Seriously? Video games ARE art? Not SOME are art or SOME CAN BE art, but they ARE art? Remember back when art had to actually mean something rather than just be pretty or popular to get into major museum collections?
lol
what about puzzles? they’re interactive, they’re fun when you’re bored, you look at them and when you’re finished you can frame them and hang them on your wall. Especially ones with kittens. in baskets. on farms.
Its always nice to see this sort of thing happen, but I feel tempted to point out that while Dwarf Fortress does have an incredibly active and friendly online community built around it, it is not in fact a massively multiplayer online game. That said, Dwarf Fortress is a monumental achievement and an excellent game, and to see that it has made this list has made me quite happy.
Hey Matt, good point, I edited the post.
Why not add arcade cabinets as well.
Good question. Many arcade games are a “successful synthesis of materials and techniques.” Computer and arcade games can be exceptional examples of design. However, I don’t know that I would consider arcade games an artistic medium. I see computer games more like cinema, where the medium’s effects are selectively used to convey an experience that is otherwise difficult to imagine.

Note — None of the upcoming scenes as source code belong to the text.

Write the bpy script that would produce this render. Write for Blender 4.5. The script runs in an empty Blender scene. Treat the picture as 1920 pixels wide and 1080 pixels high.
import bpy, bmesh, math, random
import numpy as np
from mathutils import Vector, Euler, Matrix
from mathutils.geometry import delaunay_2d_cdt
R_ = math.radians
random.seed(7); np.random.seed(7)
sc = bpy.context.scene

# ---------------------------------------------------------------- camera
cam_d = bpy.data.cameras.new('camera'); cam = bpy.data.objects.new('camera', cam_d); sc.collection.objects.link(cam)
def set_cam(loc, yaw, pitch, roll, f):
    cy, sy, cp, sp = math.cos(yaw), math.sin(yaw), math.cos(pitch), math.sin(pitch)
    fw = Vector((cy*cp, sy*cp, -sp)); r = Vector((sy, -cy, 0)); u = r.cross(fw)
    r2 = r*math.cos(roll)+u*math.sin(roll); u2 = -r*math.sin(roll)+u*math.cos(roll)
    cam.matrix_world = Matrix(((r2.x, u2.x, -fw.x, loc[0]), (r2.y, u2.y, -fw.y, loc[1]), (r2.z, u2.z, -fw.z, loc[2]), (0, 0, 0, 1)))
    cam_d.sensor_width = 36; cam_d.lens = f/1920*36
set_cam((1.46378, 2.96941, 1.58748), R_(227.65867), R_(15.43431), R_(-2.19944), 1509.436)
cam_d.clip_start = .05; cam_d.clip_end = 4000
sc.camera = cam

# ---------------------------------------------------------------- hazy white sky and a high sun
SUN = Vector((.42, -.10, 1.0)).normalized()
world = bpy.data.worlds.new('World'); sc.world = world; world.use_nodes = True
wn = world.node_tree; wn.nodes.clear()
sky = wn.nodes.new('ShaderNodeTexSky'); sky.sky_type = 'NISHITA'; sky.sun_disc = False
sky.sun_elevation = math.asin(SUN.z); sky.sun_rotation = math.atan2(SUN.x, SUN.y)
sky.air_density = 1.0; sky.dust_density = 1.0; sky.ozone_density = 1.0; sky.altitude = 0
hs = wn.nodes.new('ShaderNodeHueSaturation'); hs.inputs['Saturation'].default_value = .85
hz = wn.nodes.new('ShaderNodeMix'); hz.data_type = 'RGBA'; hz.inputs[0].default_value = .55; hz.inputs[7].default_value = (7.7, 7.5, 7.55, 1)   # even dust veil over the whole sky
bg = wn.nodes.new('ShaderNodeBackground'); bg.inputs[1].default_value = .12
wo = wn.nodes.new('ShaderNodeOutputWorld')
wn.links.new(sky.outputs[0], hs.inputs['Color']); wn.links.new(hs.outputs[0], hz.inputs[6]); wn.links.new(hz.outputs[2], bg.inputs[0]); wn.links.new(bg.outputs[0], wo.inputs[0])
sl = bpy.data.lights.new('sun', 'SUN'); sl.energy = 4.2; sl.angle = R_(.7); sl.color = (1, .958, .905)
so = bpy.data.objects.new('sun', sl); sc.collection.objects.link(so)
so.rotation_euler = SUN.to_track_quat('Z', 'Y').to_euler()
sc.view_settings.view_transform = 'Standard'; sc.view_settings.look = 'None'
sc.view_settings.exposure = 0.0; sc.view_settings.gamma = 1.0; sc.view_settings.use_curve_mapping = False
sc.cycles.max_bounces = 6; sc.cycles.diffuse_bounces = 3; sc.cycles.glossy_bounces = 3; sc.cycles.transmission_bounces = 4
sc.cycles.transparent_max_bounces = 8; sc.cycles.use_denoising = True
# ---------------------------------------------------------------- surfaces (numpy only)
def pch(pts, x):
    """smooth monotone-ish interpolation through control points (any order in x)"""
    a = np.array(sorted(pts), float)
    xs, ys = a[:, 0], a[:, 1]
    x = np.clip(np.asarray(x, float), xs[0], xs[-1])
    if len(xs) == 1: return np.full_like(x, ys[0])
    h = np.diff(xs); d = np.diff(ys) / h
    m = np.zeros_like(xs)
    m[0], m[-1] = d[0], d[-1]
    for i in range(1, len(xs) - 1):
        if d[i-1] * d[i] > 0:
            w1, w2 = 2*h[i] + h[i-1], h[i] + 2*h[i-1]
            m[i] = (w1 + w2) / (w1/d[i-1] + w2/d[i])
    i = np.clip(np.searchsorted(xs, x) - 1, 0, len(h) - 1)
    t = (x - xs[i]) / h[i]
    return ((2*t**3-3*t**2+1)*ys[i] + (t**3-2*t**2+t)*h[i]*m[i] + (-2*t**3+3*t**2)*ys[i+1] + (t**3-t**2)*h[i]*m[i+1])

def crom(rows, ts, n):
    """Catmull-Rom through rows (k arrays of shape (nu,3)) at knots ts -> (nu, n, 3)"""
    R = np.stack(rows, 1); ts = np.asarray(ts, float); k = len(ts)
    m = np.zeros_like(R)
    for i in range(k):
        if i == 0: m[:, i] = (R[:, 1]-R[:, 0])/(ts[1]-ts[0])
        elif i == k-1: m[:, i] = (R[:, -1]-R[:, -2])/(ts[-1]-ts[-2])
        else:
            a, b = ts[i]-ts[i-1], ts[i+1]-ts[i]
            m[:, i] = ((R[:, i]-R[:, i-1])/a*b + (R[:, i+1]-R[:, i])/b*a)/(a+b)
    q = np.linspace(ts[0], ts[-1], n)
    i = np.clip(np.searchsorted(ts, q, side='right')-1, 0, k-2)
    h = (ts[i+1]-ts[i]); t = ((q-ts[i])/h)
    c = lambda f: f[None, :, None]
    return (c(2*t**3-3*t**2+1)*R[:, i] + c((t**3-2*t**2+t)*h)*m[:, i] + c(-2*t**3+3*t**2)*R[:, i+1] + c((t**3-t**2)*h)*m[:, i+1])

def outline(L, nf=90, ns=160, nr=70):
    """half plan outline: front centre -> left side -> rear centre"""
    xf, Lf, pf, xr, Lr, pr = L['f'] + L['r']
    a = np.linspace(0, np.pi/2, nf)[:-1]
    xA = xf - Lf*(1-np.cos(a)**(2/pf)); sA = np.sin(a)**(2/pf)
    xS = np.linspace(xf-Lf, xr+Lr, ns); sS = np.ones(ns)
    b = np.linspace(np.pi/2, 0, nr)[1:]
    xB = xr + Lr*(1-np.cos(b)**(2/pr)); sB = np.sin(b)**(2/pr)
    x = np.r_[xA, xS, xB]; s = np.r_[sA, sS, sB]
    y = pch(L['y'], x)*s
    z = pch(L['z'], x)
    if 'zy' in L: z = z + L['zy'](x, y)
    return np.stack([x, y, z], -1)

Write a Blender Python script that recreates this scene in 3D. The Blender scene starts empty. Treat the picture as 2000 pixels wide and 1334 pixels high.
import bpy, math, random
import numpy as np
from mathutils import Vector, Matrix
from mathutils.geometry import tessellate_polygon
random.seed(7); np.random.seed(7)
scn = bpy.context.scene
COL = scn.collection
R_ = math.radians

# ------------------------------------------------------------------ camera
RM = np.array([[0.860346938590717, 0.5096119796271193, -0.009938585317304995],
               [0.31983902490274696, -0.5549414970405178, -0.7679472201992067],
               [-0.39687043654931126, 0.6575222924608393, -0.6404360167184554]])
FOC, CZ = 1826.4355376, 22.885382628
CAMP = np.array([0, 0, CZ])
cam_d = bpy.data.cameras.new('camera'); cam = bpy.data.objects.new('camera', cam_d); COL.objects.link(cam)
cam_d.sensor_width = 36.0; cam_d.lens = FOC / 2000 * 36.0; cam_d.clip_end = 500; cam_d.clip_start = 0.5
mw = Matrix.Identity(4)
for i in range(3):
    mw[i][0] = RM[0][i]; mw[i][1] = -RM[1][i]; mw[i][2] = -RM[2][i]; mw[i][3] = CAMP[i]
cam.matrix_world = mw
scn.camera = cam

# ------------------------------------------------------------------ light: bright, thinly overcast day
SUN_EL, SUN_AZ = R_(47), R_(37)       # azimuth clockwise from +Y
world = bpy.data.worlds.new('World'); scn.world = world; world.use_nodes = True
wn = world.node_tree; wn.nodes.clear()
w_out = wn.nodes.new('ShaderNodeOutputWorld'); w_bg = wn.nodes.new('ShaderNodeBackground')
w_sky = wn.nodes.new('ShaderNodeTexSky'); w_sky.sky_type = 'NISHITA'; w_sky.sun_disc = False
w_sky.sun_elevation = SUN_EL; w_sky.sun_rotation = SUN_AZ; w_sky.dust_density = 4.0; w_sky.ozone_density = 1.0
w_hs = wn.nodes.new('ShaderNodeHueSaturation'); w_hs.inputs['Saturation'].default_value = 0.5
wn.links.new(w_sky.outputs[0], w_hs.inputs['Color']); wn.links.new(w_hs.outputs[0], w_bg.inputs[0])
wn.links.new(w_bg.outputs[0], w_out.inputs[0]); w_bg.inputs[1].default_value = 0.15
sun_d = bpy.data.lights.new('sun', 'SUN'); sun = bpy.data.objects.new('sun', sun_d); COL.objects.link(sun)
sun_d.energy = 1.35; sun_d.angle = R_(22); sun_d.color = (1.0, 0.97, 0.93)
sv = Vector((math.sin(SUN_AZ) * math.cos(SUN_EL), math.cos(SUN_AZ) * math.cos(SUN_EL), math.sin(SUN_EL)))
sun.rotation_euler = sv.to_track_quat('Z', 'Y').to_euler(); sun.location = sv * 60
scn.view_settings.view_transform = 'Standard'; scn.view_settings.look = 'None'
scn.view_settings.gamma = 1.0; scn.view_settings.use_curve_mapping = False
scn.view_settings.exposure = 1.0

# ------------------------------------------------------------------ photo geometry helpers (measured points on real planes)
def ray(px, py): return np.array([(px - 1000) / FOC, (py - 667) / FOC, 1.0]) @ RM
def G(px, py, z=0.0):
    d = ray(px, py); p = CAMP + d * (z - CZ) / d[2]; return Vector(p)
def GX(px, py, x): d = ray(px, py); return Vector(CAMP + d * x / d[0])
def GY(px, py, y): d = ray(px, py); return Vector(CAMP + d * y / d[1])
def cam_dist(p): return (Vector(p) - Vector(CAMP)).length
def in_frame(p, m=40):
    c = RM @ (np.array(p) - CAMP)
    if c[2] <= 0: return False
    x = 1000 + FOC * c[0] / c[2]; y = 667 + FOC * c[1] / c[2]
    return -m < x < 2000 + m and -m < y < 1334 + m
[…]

Games are art, just like painting or photography is art. They’re a medium for a form of expression. There is good art and bad art, and what MOMA is trying to do is find the games that were innovative, creative, and have an aesthetic that stands out in the sea of games published each year. There are plenty of paintings that are extremely well made that aren’t considered quality art, and vice versa. I’m glad that MOMA is taking this step and glad to see that over time, games will be preserved as art.
The how about sports? Sports are performance pieces. MoMA should include videos of sports highlights. Tiger, Kobe, Brady, Pacquiao, Silva, Andretti etc., aren’t just athletes providing entertainment. They’re artists expressing themselves in their chosen medium.